Erdoğan’s Turkey Explained

Tue. March 8th, 2022
Live Online

Since coming to power in 2002, Turkey’s President Recep Tayyip Erdoğan has overseen a radical transformation of the country. Under his leadership, Ankara has parted ways with the United States and Europe, embraced Russia and other revisionist powers, and transformed from a frail democratic regime into an authoritarian one.

Russia’s invasion of Ukraine presents Erdoğan with a major conundrum: how to balance Turkey’s ambivalent relationship with Moscow and Ankara’s erratic allegiance to NATO.
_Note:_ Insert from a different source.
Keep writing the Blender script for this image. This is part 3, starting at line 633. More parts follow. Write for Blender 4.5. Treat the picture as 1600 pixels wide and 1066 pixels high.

To analyze the political trajectory of Erdoğan’s regime, discuss the current state of affairs, and look ahead to Turkey’s 2023 presidential election, Carnegie Europe is pleased to invite you to a conversation with Dimitar Bechev, author of “Turkey Under Erdoğan: How a Country Turned from Democracy and the West,” Asli Aydıntaşbaş, and Marc Pierini. Rosa Balfour will moderate.


To submit a question for the event, please use the YouTube chat, email brussels@ceip.org, or tweet us at @Carnegie_Europe.

event speakers

Asli Aydıntaşbaş

European Council on Foreign Relations

Asli Aydıntaşbaş is a senior policy fellow at the European Council on Foreign Relations.

Dimitar Bechev

Senior Fellow, Carnegie Europe

Bechev is a senior fellow at Carnegie Europe, where he focuses on EU enlargement, the Western Balkans, and Eastern Europe.

Marc Pierini

Senior Fellow, Carnegie Europe

Pierini is a senior fellow at Carnegie Europe, where his research focuses on developments in the Middle East and Turkey from a European perspective.

Rosa Balfour

Director, Carnegie Europe

Rosa Balfour is director of Carnegie Europe. Her fields of expertise include European politics, institutions, and foreign and security policy. Her current research focuses on the relationship between domestic politics and Europe’s global role. Previously, Balfour was a senior fellow at the German Marshall Fund of the United States. She was also director of the Europe in the World program at the European Policy Centre in Brussels and has worked as a researcher in Rome and London. She holds a PhD in International Relations from the London School of Economics and Political Science.